On the same day as last week’s markup, the Committee for a Responsible Federal Budget argued the legislation “could ultimately cost substantially more” than $64 billion because of a “relatively gimmicky loan approach” where pension funds get interest-only loans for 29 years and then pay a balloon payment including the full principal in year 30.

The Congressional Budget Office has projected that once the PBGC’s multiemployer program becomes insolvent, plans that were only 65 percent funded as of 2016 would be able to cover only 20 percent of the benefits they owe by 2036.

Pension funds had to be at the 65 percent funding level to receive assistance in the initial version of the bill, but that was lowered to 40 percent in the substitute amendment the committee adopted. The $64 billion estimate was for an earlier version of the bill. Joint Committee on Taxation Chief of Staff Thomas Barthold told the committee that changes made in the substitute expanded the number of plans that could be assisted.

Neal, however, has argued the bill’s mechanism allowing Treasury to sell bonds to private investors and loan the proceeds at a low interest rate to struggling plans “in the end” would make the bill “very close to revenue neutral” as loans are repaid.

“This is not a bailout, this is simply a backstop to get these plans back on their feet,” Neal said prior to last week’s markup.

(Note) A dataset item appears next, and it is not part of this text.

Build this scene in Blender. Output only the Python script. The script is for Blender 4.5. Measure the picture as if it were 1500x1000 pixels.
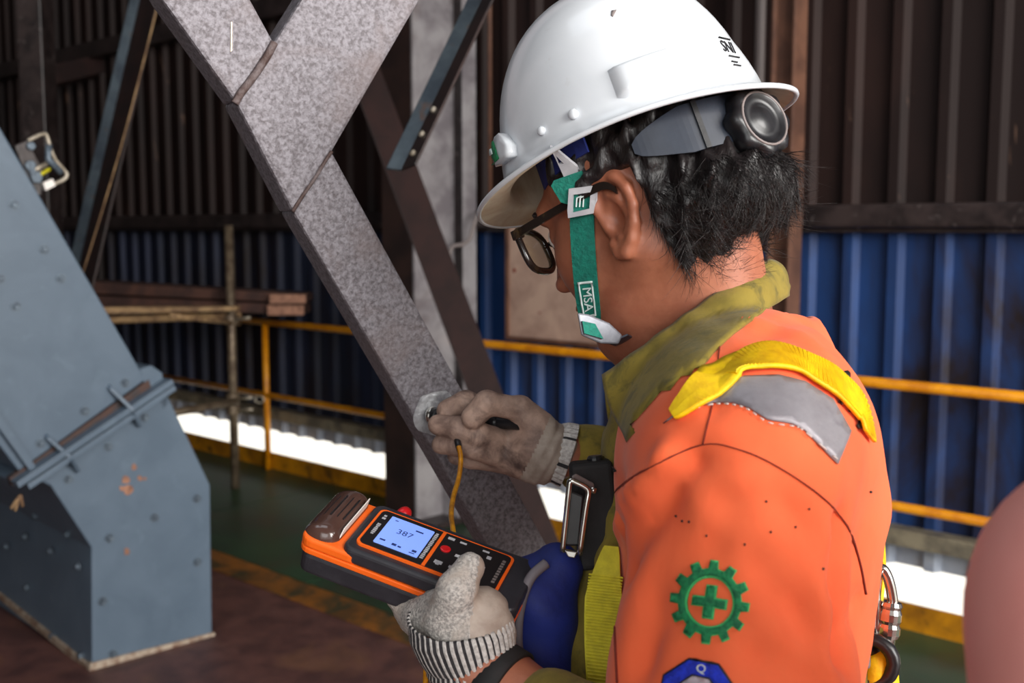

Advocates of the legislation say the costs would be far less than the potential costs of inaction. If the PBGC, which insures the funds and has taken premiums to do so, were on the hook for the entire costs, or the PBGC failed and more than a million workers had to turn to the social safety net for sustenance, the costs could be higher, they say.

While House Ways and Means Democrats turned down a dozen GOP amendments to the bill on party-line votes, at least 13 Republican amendments were withdrawn with an eye toward negotiating them into a final bill. Amending the bill is still on the table.

“Well, we’ve offered them the opportunity,” Neal said.